Secondo Carnicelli, la modifica ha una natura soprattutto politica, più che giuridica: «Rivendica un principio che era già nel codice e già rispettato dalla giurisprudenza. Nelle aule di giustizia il consenso libero e attuale c’era anche prima e veniva valutato durante i processi. Ora se ne afferma politicamente la validità».

Sui social, però, la norma è stata ridotta a una caricatura: «Qualcuno ha fatto ironia. È stata semplificata per spiegarla al grande pubblico e, nel momento in cui la si semplifica troppo, si disinnesca lo scopo della norma».

Il nodo della prova: «Il sistema già funzionava»

Il problema della prova del consenso, ricorda Carnicelli, «è sempre passato dalle dichiarazioni della persona offesa». Il legislatore oggi rafforza un principio già esistente,  «giusto e corretto», spiega l’avvocata. Ma il rischio, se la norma viene mal interpretata, è quello di creare confusione sulle regole del processo.

«C’è chi pensa che serva una certificazione scritta del consenso, ma non è così – dice ancora Carnicelli – Se una persona non era d’accordo nel proseguire, l’imputato non veniva assolto neppure prima. Il sistema già prevedeva tutti gli strumenti affinché il giudice potesse valutare, con serenità, cosa fosse accaduto prima, durante e dopo il rapporto».

«Non riguarda solo le donne: vale per tutti»

La riforma viene spesso descritta come una tutela maggiore per le donne. Ma il reato di violenza sessuale si applica, ovviamente, indiscriminatamente agli uomini e alle donne.

«In realtà riguarda chiunque: anche gli uomini possono essere vittime di abuso sessuale», spiega Carnicelli. Quelli sessuali poi, sono reati senza testimoni, che possono emergere dopo molto tempo e che presuppongono un’attendibilità rafforzata della persona offesa.

Per questo, secondo la penalista, la nuova legge ha più la funzione di un messaggio: «Più che un avviso al predatore sessuale, è una linea rivolta ai giudici su come valutare la prova – dice ancora – Un messaggio sociale e politico, che ribadisce un principio già esistente».

Il momento più doloroso in aula: «La valutazione del consenso»

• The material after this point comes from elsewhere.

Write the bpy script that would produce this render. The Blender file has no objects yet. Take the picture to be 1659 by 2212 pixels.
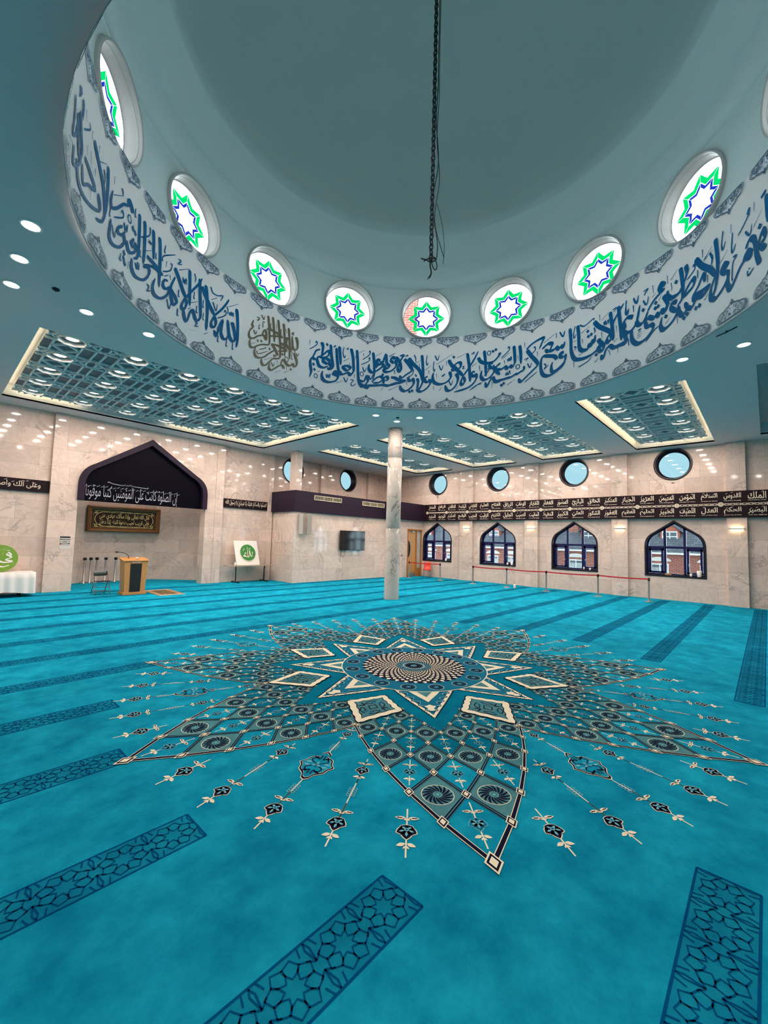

Nel processo penale, l’analisi del consenso è  «uno dei momenti più dolorosi e che più facilmente porta alla vittimizzazione secondaria», spiega la vice presidente della Camera penale.

Il consenso è sempre stato vagliato «con grande attenzione dai magistrati», ma la norma può essere utile quando la percezione del “no” non è immediata né chiara.

«Ci sono casi in cui la valutazione dell’elemento del consenso e la sua effettiva percezione da parte dell’indagato o dell’imputato è davvero dubbia – spiega – La norma vuole richiamare chi deve giudicare a prestare ancora più cura nel valutare le dichiarazioni della persona offesa e se il consenso sia perdurato per tutto il rapporto».

Un principio ribadito, non una rivoluzione

La nuova legge sul consenso, dunque, non introduce moduli né formalismi, ma ribadisce un principio già applicato: il consenso deve essere chiaro, libero e presente in ogni fase del rapporto.

Il sistema processuale italiano, ricorda Carnicelli, già conteneva gli strumenti per valutarlo. La novità, oggi, è soprattutto politica e sociale: riaffermare con forza ciò che in tribunale è già realtà.